Man gets year in prison for arranging meeting with 15-year-old girl

By Joe Gorman


An Akron man who pleaded guilty to charges he arranged to meet a 15-year-old girl over the internet – only to be met by police – was sentenced Monday to a year in prison.

Judge R. Scott Krichbaum handed down the sentence in Mahoning County Common Pleas Court to James Smith Jr., 52, on charges of importuning and attempted unlawful sexual contact with a minor.

Smith was arrested in February as one of 10 people booked into the jail as part of a sting operation by the Mahoning County Sheriff’s Office and nine other police agencies targeting men looking for underage girls on the internet for sex.

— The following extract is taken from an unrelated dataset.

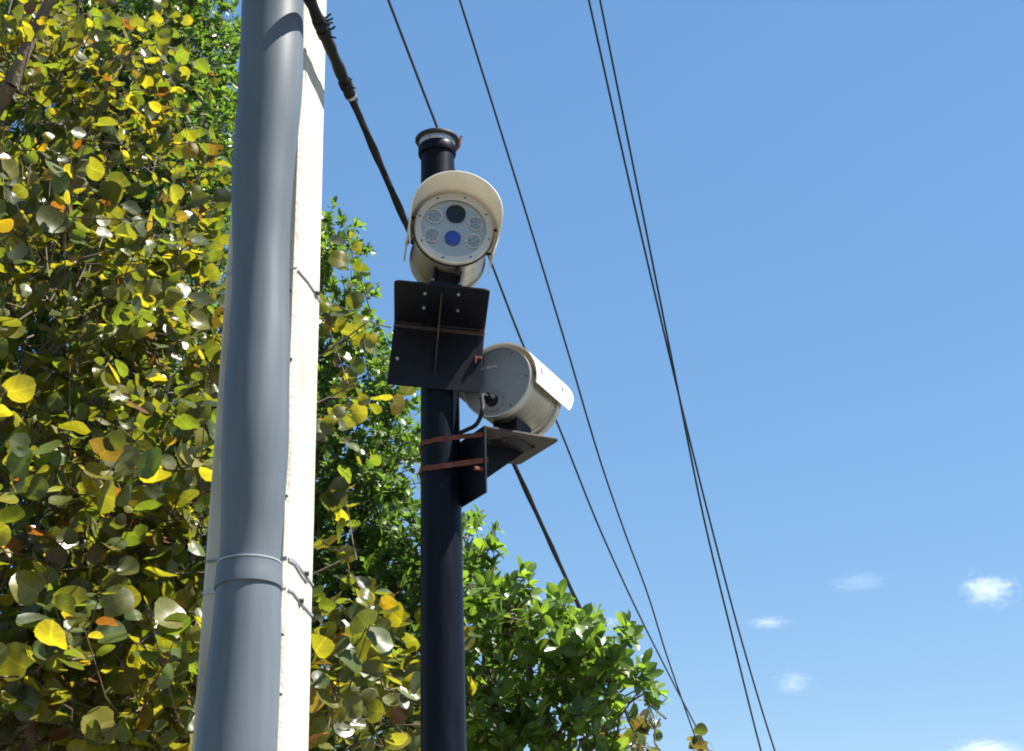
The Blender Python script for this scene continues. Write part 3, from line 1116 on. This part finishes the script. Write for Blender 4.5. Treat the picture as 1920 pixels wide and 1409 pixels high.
def raw_mesh(name, V, T, tint, uv, mat):
    me = bpy.data.meshes.new(name)
    me.vertices.add(len(V))
    me.vertices.foreach_set('co', V.astype(np.float32).ravel())
    me.loops.add(T.size)
    me.loops.foreach_set('vertex_index', T.astype(np.int32).ravel())
    me.polygons.add(len(T))
    me.polygons.foreach_set('loop_start', np.arange(0, T.size, 3, dtype=np.int32))
    me.polygons.foreach_set('use_smooth', np.ones(len(T), bool))
    a = me.attributes.new('tint', 'FLOAT_VECTOR', 'POINT')
    a.data.foreach_set('vector', tint.astype(np.float32).ravel())
    a = me.attributes.new('leaf_uv', 'FLOAT_VECTOR', 'POINT')
    a.data.foreach_set('vector', uv.astype(np.float32).ravel())
    me.materials.append(mat)
    me.update(calc_edges=True)
    me.validate()
    return me


class Leaves:
    """all leaves of one tree: positions, frames, sizes, which template, which tint"""
    def __init__(s, tpls, tints, mat):
        s.tpls, s.tints, s.mat = tpls, np.array(tints, float), mat
        s.P, s.Y, s.N, s.S, s.k, s.t = [], [], [], [], [], []

    def add(s, P, Yd, Nd, S_, k, t):
        s.P.append(P), s.Y.append(Yd), s.N.append(Nd), s.S.append(S_), s.k.append(k), s.t.append(t)

    def done(s):
        s.P, s.Y, s.N = np.concatenate(s.P), unit(np.concatenate(s.Y)), np.concatenate(s.N)
        s.S, s.k, s.t = np.concatenate(s.S), np.concatenate(s.k).astype(int), np.concatenate(s.t).astype(int)
        s.N = unit(s.N - s.Y * np.sum(s.N * s.Y, 1, keepdims=True))
        s.X = np.cross(s.Y, s.N)
        s.C = s.P + s.Y * s.S[:, None] * 0.5

    def mesh(s, idx, name, origin):
        Vs, Ts, Cs, Us, off = [], [], [], [], 0
        jit = RNG.uniform(0.8, 1.2, len(s.P))
        for k in range(len(s.tpls)):
            ii = idx[s.k[idx] == k]
            if not len(ii):
                continue
            V, T, uv = s.tpls[k]
            W = (V[None, :, 0, None] * s.X[ii][:, None] + V[None, :, 1, None] * s.Y[ii][:, None] + V[None, :, 2, None] * s.N[ii][:, None]) * s.S[ii][:, None, None] + s.P[ii][:, None] - origin
            Vs.append(W.reshape(-1, 3))
            Ts.append((T[None] + (off + np.arange(len(ii)) * len(V))[:, None, None]).reshape(-1, 3))
            Cs.append(np.repeat(s.tints[s.t[ii]] * jit[ii][:, None], len(V), 0))
            u = np.repeat(uv[None], len(ii), 0)
            u = u + np.stack([np.zeros(len(ii)), np.zeros(len(ii)), RNG.uniform(0, 30, len(ii))], 1)[:, None]
            Us.append(u.reshape(-1, 3))
            off += len(ii) * len(V)
        return raw_mesh(name, np.concatenate(Vs), np.concatenate(Ts), np.concatenate(Cs), np.concatenate(Us), s.mat)


def finish_trees(trees):
    """of each tree the 300 leaves that show largest become objects of their own; the rest is one part"""
    cell = 9.0
    best = {}
    data = []
    for ti, (root, L) in enumerate(trees):
        px, py, z = project(L.C)
        nv = np.abs(np.sum(unit(np.array(EYE) - L.C) * L.N, 1))
        area = (L.S * FPX / z) ** 2 * (nv + 0.1)
        inside = (px > 2) & (px < W0 - 2) & (py > 2) & (py < H0 - 2)
        # behind the concrete pole, the black pole
        xl, xr = 455 - 95 * py / 1409, 614 - 34 * py / 1409
        inside &= ~((px > xl) & (px < xr)) & ~((px > 788) & (px < 872) & (py > 300))
        data.append((px, py, z, area, inside))
        for i in np.nonzero(inside)[0]:
            key = (int(px[i] // cell), int(py[i] // cell))
            if key not in best or z[i] < best[key][0]:
                best[key] = (z[i], ti, i)
    win = [set() for _ in trees]
    for z, ti, i in best.values():
        win[ti].add(i)
    for ti, (root, L) in enumerate(trees):
        w = np.array(sorted(win[ti]), int)
        area = data[ti][3]
        w = w[np.argsort(-area[w])][:298]
        mask = np.ones(len(L.P), bool)
        mask[w] = False
        org = np.array(root.location)
        rest = np.nonzero(mask)[0]
        if len(rest):
            o = bpy.data.objects.new('leaves', L.mesh(rest, 'leaves', org))
            COL.objects.link(o)
            o.parent = root
            o['kind'] = 'stuff'
        cache = {}
        for i in w:
            key = (int(L.k[i]), int(L.t[i]))
            if key not in cache:
                V, T, uv = L.tpls[key[0]]
                cache[key] = raw_mesh('leaf', V, T, np.repeat(L.tints[key[1]][None], len(V), 0), uv + np.array([0, 0, random.uniform(0, 30)]), L.mat)
            o = bpy.data.objects.new('leaf', cache[key])
            COL.objects.link(o)
            o.parent = root
            X, Y, N, s_ = L.X[i], L.Y[i], L.N[i], float(L.S[i])
            mm = Matrix(((X[0] * s_, Y[0] * s_, N[0] * s_), (X[1] * s_, Y[1] * s_, N[1] * s_), (X[2] * s_, Y[2] * s_, N[2] * s_))).to_4x4()
            mm.translation = Vector(L.P[i] - org)
            o.matrix_basis = mm


def blob_pts(bl, n):
    """n points spread through an ellipsoid given by its place in the view and its depth"""
    cx, cy, rx, ry, Y, rd = bl
    c = at_y(cx, cy, Y)
    k_ = mpp(c)
    d = unit(RNG.normal(size=(n, 3))) * RNG.uniform(0, 1, (n, 1)) ** (1 / 2.6)
    d = d * np.array([rx * k_, rd, ry * k_ / math.cos(PITCH)])
    return np.array(c) + d, unit(d), c


def limb(b_, p0, p1, r0, r1, sag=0.0, n=8, jit=0.06):
    pts = []
    L = (p1 - p0).length
    for i in range(n + 1):
        t = i / n
        p = p0.lerp(p1, t) + Vector((0, 0, sag * L * math.sin(math.pi * t)))
        if 0 < i < n:
            p += Vector((random.uniform(-1, 1), random.uniform(-1, 1), random.uniform(-1, 1))) * jit * L * 0.25
        pts.append(p)
    b_.tube(pts, [r0 + (r1 - r0) * i / n for i in range(n + 1)], 9)
    return pts


def skeleton(root, base, fork, blobs, r0=0.16):
    b_ = MB()
    limb(b_, base, fork, r0, r0 * 0.75, 0, 8, 0.05)
    loc_build(b_, 'trunk', M['bark'], root, angle=60)
    for bl in blobs:
        c = at_y(bl[0], bl[1], bl[4])
        b_ = MB()
        limb(b_, fork, c, min(r0 * 0.42, 0.008 + bl[2] * 0.00045), 0.005, 0.10, 10, 0.10)
        loc_build(b_, 'branch', M['bark'], root, angle=60)


UPV = np.array([0, 0, 1.0])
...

Assistant Prosecutor Jennifer McLaughlin said Smith thought he was talking to a 15-year-old girl online but he was really speaking to a police officer, and he described several things he wanted to do. He made arrangements to meet the person but when he arrived, he was instead met by police and arrested.

McLaughlin recommended that Smith be sentenced to a year in prison. She said he has no prior criminal record but said his argument that he never committed a crime because he did not meet the girl – but instead a police officer – did not carry weight because he had the intent to commit a crime.

Smith’s lawyer, Brian Hoffman, asked for a sentence of probation. He said his client has several health issues which would require the state to spend extra resources to care for Smith in prison. He also said his client has learned his lesson about staying out of trouble and pointed out Smith has no prior criminal record.

Smith apologized and said he is no longer using the internet.

“This has changed my life quite a bit,” Smith said.

Judge Krichbaum said he thinks a prison sentence is necessary because people need to know there is a punishment if they engage in the type of conduct to which Smith admitted.

“I want to give a message to you and to everybody else that you better by God not even think of doing anything like this,” Judge Krichbaum said.